What to work on →
Output the material beneath exactly, leaving nothing out.

*****

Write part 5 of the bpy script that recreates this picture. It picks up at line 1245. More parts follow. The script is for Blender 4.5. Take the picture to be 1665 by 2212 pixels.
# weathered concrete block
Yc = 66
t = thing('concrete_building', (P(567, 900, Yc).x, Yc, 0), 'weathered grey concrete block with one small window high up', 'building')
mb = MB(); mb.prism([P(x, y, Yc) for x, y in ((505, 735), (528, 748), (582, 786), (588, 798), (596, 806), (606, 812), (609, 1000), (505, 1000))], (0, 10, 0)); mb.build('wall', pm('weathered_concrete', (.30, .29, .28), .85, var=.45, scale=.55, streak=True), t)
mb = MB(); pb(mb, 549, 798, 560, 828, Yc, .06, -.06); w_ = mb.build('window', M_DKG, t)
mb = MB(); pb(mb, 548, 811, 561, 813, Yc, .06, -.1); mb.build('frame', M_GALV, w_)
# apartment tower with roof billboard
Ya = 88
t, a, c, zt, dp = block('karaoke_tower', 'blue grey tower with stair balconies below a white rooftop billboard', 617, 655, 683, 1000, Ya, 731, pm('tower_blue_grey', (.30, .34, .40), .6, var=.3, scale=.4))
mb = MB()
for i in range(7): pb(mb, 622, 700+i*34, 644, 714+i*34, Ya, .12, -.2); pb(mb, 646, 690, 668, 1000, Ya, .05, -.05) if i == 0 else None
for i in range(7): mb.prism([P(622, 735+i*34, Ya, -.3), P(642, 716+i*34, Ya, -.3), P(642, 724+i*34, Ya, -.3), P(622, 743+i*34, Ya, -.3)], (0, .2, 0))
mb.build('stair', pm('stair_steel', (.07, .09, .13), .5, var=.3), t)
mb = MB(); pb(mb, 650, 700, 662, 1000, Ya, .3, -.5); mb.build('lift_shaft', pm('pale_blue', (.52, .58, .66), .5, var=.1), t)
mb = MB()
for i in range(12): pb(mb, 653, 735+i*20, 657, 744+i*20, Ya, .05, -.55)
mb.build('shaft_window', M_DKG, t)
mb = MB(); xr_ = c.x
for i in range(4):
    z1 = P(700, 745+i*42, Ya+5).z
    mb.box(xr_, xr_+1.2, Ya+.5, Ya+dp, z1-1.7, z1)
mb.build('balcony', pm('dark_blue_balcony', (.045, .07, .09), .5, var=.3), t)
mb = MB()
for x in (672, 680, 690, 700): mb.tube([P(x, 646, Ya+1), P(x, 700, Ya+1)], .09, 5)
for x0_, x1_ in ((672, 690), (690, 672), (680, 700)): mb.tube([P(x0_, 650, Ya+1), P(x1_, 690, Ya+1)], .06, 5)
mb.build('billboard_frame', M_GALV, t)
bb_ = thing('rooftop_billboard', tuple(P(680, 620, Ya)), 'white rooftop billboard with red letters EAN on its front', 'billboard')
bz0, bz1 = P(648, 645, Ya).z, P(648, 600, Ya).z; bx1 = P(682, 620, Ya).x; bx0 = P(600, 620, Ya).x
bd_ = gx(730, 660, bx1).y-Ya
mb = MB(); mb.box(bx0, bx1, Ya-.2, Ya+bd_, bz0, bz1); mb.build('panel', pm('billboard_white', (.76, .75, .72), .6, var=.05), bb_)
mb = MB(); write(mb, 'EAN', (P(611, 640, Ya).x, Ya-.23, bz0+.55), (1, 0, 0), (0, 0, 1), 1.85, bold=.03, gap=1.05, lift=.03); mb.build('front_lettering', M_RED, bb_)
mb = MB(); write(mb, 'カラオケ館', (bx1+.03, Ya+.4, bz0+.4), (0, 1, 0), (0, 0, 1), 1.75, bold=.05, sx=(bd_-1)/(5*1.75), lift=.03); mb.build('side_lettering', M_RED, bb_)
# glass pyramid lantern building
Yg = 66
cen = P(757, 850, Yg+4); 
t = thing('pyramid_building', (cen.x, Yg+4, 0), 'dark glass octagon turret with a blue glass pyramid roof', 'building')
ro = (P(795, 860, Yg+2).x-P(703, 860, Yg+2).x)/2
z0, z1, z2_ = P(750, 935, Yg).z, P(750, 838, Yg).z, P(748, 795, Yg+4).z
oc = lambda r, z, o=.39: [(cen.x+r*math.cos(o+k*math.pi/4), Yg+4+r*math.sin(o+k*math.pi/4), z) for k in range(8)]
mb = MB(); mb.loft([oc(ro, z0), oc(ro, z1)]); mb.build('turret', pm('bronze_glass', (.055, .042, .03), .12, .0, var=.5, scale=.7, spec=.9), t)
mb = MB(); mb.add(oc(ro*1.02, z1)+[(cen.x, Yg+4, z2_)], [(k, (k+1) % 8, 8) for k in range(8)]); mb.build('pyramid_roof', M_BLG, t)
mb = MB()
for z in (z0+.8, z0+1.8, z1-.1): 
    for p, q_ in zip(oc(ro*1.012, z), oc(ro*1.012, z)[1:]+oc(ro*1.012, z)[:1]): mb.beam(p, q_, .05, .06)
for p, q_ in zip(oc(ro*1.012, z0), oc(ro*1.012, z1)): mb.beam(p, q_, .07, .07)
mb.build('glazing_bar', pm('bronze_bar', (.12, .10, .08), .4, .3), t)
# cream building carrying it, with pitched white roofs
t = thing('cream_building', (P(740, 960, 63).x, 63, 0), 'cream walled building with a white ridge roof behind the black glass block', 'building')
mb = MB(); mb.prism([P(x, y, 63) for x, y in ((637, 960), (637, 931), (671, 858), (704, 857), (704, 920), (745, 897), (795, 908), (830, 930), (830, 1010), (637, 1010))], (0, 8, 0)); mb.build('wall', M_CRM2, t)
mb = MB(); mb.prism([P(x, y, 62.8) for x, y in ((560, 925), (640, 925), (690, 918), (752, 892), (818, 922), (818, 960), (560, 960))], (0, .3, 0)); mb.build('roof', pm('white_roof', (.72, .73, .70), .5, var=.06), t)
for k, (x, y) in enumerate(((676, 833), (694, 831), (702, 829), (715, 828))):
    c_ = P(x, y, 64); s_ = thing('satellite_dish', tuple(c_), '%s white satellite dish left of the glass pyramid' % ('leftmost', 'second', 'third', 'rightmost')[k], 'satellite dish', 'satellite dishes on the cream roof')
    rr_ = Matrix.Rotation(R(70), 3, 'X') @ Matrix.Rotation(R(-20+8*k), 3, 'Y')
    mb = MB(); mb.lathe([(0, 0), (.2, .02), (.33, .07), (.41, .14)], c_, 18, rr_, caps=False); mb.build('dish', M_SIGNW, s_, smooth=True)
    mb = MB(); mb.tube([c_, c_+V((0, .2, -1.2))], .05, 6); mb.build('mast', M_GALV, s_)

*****

Complete output →
Write part 5 of the bpy script that recreates this picture. It picks up at line 1245. More parts follow. The script is for Blender 4.5. Take the picture to be 1665 by 2212 pixels.
# weathered concrete block
Yc = 66
t = thing('concrete_building', (P(567, 900, Yc).x, Yc, 0), 'weathered grey concrete block with one small window high up', 'building')
mb = MB(); mb.prism([P(x, y, Yc) for x, y in ((505, 735), (528, 748), (582, 786), (588, 798), (596, 806), (606, 812), (609, 1000), (505, 1000))], (0, 10, 0)); mb.build('wall', pm('weathered_concrete', (.30, .29, .28), .85, var=.45, scale=.55, streak=True), t)
mb = MB(); pb(mb, 549, 798, 560, 828, Yc, .06, -.06); w_ = mb.build('window', M_DKG, t)
mb = MB(); pb(mb, 548, 811, 561, 813, Yc, .06, -.1); mb.build('frame', M_GALV, w_)
# apartment tower with roof billboard
Ya = 88
t, a, c, zt, dp = block('karaoke_tower', 'blue grey tower with stair balconies below a white rooftop billboard', 617, 655, 683, 1000, Ya, 731, pm('tower_blue_grey', (.30, .34, .40), .6, var=.3, scale=.4))
mb = MB()
for i in range(7): pb(mb, 622, 700+i*34, 644, 714+i*34, Ya, .12, -.2); pb(mb, 646, 690, 668, 1000, Ya, .05, -.05) if i == 0 else None
for i in range(7): mb.prism([P(622, 735+i*34, Ya, -.3), P(642, 716+i*34, Ya, -.3), P(642, 724+i*34, Ya, -.3), P(622, 743+i*34, Ya, -.3)], (0, .2, 0))
mb.build('stair', pm('stair_steel', (.07, .09, .13), .5, var=.3), t)
mb = MB(); pb(mb, 650, 700, 662, 1000, Ya, .3, -.5); mb.build('lift_shaft', pm('pale_blue', (.52, .58, .66), .5, var=.1), t)
mb = MB()
for i in range(12): pb(mb, 653, 735+i*20, 657, 744+i*20, Ya, .05, -.55)
mb.build('shaft_window', M_DKG, t)
mb = MB(); xr_ = c.x
for i in range(4):
    z1 = P(700, 745+i*42, Ya+5).z
    mb.box(xr_, xr_+1.2, Ya+.5, Ya+dp, z1-1.7, z1)
mb.build('balcony', pm('dark_blue_balcony', (.045, .07, .09), .5, var=.3), t)
mb = MB()
for x in (672, 680, 690, 700): mb.tube([P(x, 646, Ya+1), P(x, 700, Ya+1)], .09, 5)
for x0_, x1_ in ((672, 690), (690, 672), (680, 700)): mb.tube([P(x0_, 650, Ya+1), P(x1_, 690, Ya+1)], .06, 5)
mb.build('billboard_frame', M_GALV, t)
bb_ = thing('rooftop_billboard', tuple(P(680, 620, Ya)), 'white rooftop billboard with red letters EAN on its front', 'billboard')
bz0, bz1 = P(648, 645, Ya).z, P(648, 600, Ya).z; bx1 = P(682, 620, Ya).x; bx0 = P(600, 620, Ya).x
bd_ = gx(730, 660, bx1).y-Ya
mb = MB(); mb.box(bx0, bx1, Ya-.2, Ya+bd_, bz0, bz1); mb.build('panel', pm('billboard_white', (.76, .75, .72), .6, var=.05), bb_)
mb = MB(); write(mb, 'EAN', (P(611, 640, Ya).x, Ya-.23, bz0+.55), (1, 0, 0), (0, 0, 1), 1.85, bold=.03, gap=1.05, lift=.03); mb.build('front_lettering', M_RED, bb_)
mb = MB(); write(mb, 'カラオケ館', (bx1+.03, Ya+.4, bz0+.4), (0, 1, 0), (0, 0, 1), 1.75, bold=.05, sx=(bd_-1)/(5*1.75), lift=.03); mb.build('side_lettering', M_RED, bb_)
# glass pyramid lantern building
Yg = 66
cen = P(757, 850, Yg+4); 
t = thing('pyramid_building', (cen.x, Yg+4, 0), 'dark glass octagon turret with a blue glass pyramid roof', 'building')
ro = (P(795, 860, Yg+2).x-P(703, 860, Yg+2).x)/2
z0, z1, z2_ = P(750, 935, Yg).z, P(750, 838, Yg).z, P(748, 795, Yg+4).z
oc = lambda r, z, o=.39: [(cen.x+r*math.cos(o+k*math.pi/4), Yg+4+r*math.sin(o+k*math.pi/4), z) for k in range(8)]
mb = MB(); mb.loft([oc(ro, z0), oc(ro, z1)]); mb.build('turret', pm('bronze_glass', (.055, .042, .03), .12, .0, var=.5, scale=.7, spec=.9), t)
mb = MB(); mb.add(oc(ro*1.02, z1)+[(cen.x, Yg+4, z2_)], [(k, (k+1) % 8, 8) for k in range(8)]); mb.build('pyramid_roof', M_BLG, t)
mb = MB()
for z in (z0+.8, z0+1.8, z1-.1): 
    for p, q_ in zip(oc(ro*1.012, z), oc(ro*1.012, z)[1:]+oc(ro*1.012, z)[:1]): mb.beam(p, q_, .05, .06)
for p, q_ in zip(oc(ro*1.012, z0), oc(ro*1.012, z1)): mb.beam(p, q_, .07, .07)
mb.build('glazing_bar', pm('bronze_bar', (.12, .10, .08), .4, .3), t)
# cream building carrying it, with pitched white roofs
t = thing('cream_building', (P(740, 960, 63).x, 63, 0), 'cream walled building with a white ridge roof behind the black glass block', 'building')
mb = MB(); mb.prism([P(x, y, 63) for x, y in ((637, 960), (637, 931), (671, 858), (704, 857), (704, 920), (745, 897), (795, 908), (830, 930), (830, 1010), (637, 1010))], (0, 8, 0)); mb.build('wall', M_CRM2, t)
mb = MB(); mb.prism([P(x, y, 62.8) for x, y in ((560, 925), (640, 925), (690, 918), (752, 892), (818, 922), (818, 960), (560, 960))], (0, .3, 0)); mb.build('roof', pm('white_roof', (.72, .73, .70), .5, var=.06), t)
for k, (x, y) in enumerate(((676, 833), (694, 831), (702, 829), (715, 828))):
    c_ = P(x, y, 64); s_ = thing('satellite_dish', tuple(c_), '%s white satellite dish left of the glass pyramid' % ('leftmost', 'second', 'third', 'rightmost')[k], 'satellite dish', 'satellite dishes on the cream roof')
    rr_ = Matrix.Rotation(R(70), 3, 'X') @ Matrix.Rotation(R(-20+8*k), 3, 'Y')
    mb = MB(); mb.lathe([(0, 0), (.2, .02), (.33, .07), (.41, .14)], c_, 18, rr_, caps=False); mb.build('dish', M_SIGNW, s_, smooth=True)
    mb = MB(); mb.tube([c_, c_+V((0, .2, -1.2))], .05, 6); mb.build('mast', M_GALV, s_)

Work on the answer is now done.